> **What you need to do**:
Return each line that holds the word "pixels".

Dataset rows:
* * *

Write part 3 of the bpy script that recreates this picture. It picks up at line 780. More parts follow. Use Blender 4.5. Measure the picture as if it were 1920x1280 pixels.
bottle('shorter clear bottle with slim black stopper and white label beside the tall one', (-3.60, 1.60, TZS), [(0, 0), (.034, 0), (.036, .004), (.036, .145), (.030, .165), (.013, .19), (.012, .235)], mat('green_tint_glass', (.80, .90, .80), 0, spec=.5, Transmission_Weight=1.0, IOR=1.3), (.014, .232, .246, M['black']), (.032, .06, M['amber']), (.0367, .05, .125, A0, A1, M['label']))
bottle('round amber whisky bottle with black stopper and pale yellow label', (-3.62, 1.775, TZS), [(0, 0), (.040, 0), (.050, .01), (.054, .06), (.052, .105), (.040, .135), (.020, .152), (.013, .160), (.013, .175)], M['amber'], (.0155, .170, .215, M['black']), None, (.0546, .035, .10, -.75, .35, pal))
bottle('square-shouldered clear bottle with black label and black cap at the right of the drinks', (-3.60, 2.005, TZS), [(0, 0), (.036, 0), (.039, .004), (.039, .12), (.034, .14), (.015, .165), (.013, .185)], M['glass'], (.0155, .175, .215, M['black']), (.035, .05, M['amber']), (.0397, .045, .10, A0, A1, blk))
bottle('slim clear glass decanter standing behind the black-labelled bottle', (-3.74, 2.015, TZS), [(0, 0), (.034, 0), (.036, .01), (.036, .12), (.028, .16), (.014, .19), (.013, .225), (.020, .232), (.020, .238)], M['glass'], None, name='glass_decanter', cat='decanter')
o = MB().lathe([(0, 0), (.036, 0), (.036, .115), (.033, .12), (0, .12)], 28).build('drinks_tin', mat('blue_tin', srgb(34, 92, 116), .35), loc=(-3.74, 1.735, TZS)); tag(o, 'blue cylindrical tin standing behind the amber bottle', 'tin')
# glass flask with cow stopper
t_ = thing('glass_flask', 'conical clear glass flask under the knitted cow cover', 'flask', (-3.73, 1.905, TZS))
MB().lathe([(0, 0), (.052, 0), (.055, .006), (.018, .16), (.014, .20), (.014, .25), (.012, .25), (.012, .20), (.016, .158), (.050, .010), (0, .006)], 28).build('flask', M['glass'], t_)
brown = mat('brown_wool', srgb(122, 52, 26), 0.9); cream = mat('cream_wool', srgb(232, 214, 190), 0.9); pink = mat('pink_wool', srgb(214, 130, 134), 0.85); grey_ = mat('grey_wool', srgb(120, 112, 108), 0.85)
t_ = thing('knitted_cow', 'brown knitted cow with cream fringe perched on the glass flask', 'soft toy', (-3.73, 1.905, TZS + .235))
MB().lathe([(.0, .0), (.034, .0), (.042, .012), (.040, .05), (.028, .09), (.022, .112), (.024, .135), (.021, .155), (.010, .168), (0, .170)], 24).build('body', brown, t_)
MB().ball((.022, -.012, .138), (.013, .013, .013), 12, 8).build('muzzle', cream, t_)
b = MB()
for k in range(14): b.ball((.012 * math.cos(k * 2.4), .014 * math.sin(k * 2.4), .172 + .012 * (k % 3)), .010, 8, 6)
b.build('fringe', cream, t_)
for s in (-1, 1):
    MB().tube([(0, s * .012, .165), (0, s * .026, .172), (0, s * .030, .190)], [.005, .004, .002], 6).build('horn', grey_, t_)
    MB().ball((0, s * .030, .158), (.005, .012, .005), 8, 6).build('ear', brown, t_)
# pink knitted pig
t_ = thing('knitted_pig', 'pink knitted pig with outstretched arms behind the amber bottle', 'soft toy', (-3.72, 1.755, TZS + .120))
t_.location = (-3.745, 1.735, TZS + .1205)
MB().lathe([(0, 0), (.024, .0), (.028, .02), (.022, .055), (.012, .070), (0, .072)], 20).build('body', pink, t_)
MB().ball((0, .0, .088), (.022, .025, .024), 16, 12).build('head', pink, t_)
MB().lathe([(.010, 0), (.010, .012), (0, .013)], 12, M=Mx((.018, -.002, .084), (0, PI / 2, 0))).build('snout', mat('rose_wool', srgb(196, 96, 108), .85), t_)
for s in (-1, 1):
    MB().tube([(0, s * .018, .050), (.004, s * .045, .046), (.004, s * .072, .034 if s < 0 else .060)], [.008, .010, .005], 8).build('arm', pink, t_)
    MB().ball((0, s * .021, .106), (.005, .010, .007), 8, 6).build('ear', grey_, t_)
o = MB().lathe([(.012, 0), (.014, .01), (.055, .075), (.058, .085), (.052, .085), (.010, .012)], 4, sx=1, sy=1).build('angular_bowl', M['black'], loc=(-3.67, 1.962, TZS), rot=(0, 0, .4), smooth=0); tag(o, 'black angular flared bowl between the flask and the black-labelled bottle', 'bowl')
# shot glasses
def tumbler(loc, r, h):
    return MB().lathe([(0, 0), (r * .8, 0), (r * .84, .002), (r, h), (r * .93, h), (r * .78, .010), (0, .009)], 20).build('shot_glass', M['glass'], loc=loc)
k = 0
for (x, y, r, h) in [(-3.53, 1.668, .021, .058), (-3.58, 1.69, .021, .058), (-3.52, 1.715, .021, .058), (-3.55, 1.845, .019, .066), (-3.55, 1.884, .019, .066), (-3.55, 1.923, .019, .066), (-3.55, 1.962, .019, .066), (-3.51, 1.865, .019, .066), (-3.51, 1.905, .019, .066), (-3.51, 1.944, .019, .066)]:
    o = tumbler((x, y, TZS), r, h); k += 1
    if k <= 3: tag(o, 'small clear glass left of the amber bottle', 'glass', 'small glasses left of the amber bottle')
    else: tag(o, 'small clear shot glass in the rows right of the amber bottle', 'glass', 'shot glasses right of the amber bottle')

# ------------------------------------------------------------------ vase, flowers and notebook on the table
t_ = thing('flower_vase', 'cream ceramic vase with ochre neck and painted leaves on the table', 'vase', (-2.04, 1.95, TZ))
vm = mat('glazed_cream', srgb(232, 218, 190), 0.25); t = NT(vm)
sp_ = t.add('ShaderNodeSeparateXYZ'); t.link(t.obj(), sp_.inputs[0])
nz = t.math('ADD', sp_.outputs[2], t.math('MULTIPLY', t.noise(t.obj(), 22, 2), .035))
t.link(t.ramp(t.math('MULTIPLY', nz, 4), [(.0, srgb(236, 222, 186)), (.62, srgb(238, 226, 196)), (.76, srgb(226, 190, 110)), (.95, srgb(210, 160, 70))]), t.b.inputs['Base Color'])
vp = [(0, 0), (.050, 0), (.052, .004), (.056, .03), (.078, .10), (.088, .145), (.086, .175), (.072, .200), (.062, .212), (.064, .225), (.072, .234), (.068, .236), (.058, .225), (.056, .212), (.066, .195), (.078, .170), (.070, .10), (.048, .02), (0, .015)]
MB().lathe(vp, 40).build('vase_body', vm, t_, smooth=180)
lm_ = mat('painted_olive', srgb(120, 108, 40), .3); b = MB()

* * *

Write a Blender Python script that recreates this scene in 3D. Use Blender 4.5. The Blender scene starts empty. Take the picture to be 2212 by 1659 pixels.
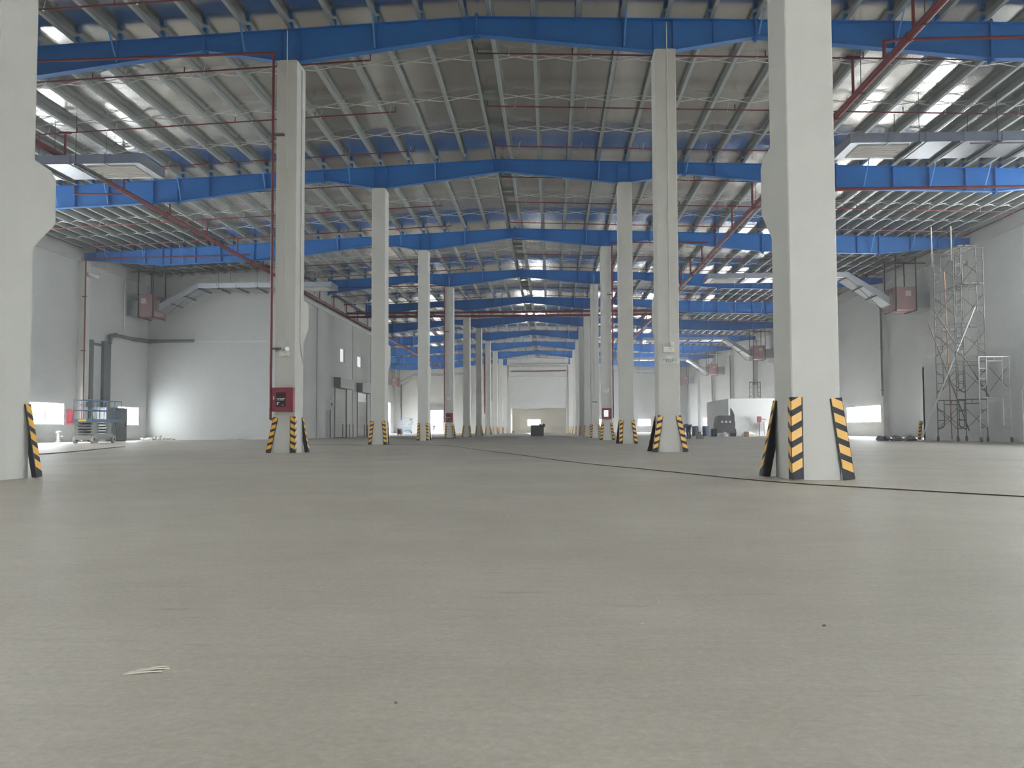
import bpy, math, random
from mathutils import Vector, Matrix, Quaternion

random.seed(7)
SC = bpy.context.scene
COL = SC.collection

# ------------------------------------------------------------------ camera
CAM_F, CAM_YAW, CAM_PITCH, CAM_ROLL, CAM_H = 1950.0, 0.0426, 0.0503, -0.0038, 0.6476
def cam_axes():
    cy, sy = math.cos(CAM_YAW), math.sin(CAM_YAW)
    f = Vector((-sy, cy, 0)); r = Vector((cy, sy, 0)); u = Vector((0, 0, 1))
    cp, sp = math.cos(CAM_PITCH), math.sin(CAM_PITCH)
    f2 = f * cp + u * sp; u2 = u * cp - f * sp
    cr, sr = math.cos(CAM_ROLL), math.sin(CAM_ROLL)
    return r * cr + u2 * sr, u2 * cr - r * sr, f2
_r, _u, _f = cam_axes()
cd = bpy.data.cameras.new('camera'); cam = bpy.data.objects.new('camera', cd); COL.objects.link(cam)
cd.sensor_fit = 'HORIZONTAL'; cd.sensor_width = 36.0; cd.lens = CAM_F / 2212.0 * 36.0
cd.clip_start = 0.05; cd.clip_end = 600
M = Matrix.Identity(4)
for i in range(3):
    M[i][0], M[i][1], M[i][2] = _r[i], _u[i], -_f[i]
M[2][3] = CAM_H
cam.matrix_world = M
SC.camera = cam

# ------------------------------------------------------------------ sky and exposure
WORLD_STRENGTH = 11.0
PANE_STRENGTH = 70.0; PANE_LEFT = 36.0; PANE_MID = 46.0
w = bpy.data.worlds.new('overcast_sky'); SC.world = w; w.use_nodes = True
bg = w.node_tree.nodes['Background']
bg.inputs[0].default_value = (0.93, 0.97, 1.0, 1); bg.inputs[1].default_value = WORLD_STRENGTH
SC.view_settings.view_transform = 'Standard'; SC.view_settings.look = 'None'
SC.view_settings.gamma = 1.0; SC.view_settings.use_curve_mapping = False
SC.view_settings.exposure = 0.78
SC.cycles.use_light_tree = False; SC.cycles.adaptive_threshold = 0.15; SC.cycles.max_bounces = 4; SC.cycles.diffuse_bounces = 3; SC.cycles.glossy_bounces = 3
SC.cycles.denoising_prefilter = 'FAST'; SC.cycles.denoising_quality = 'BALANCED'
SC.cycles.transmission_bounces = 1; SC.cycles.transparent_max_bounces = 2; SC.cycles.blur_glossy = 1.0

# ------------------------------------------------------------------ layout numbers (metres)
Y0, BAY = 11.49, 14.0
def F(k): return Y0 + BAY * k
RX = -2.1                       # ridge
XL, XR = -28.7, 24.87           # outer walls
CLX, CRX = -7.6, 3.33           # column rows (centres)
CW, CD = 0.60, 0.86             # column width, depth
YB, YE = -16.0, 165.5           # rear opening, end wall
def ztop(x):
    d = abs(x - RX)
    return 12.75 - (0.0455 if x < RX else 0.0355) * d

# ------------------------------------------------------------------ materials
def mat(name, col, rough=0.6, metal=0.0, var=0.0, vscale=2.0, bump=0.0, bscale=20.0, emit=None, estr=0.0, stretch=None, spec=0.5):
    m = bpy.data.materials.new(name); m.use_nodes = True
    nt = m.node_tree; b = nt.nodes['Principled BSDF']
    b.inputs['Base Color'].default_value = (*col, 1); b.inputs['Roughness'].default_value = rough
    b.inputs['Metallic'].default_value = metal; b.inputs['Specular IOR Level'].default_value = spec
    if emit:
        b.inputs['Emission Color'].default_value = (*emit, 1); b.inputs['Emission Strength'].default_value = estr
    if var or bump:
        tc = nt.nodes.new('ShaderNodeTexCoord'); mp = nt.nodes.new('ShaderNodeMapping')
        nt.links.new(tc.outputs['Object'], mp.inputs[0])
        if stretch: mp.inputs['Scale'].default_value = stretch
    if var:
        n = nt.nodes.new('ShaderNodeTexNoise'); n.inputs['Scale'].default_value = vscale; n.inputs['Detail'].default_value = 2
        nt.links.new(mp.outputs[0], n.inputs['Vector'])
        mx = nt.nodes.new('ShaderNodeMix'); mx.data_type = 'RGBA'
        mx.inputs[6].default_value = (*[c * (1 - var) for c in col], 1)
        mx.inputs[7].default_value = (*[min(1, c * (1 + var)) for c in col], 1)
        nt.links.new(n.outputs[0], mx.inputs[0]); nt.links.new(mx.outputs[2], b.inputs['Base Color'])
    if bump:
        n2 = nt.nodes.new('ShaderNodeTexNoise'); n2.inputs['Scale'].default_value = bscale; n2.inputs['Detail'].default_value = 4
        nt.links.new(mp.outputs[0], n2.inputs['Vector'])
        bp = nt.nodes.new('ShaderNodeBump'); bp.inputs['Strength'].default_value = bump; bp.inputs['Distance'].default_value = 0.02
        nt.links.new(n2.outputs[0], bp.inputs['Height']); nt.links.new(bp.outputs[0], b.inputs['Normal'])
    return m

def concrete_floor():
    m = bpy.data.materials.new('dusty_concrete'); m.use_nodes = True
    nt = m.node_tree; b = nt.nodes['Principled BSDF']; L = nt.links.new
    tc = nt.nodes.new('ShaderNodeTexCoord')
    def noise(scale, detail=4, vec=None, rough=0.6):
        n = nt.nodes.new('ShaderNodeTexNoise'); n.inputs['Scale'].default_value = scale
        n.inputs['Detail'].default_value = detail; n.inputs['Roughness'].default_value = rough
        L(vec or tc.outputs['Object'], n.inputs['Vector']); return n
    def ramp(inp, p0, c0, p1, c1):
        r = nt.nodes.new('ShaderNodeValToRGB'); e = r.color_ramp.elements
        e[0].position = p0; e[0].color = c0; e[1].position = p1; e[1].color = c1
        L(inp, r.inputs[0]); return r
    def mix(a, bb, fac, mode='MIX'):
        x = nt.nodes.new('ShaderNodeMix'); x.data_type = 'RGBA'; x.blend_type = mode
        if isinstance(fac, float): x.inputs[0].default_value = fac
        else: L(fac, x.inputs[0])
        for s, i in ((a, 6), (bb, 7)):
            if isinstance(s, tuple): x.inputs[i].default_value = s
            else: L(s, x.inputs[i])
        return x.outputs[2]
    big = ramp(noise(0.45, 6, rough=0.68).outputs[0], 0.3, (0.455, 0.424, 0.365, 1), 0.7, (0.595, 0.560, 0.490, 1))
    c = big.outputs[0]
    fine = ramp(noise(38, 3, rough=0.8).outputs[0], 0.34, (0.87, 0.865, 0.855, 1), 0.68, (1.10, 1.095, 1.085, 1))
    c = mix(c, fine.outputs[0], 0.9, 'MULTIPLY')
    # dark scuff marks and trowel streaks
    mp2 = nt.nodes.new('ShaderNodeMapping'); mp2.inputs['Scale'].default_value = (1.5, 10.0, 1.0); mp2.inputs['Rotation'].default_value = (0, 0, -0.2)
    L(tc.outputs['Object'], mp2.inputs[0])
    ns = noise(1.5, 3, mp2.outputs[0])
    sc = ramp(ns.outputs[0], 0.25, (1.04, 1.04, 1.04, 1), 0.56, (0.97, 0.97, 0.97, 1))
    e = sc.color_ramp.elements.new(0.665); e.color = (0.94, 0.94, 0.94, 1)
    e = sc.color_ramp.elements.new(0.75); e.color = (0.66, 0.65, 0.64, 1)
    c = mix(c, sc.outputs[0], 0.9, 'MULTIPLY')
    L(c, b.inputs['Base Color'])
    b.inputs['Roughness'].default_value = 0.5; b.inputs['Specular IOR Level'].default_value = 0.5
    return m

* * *

> **Task solution**:
Write part 3 of the bpy script that recreates this picture. It picks up at line 780. More parts follow. Use Blender 4.5. Measure the picture as if it were 1920x1280 pixels.
Write a Blender Python script that recreates this scene in 3D. Use Blender 4.5. The Blender scene starts empty. Take the picture to be 2212 by 1659 pixels.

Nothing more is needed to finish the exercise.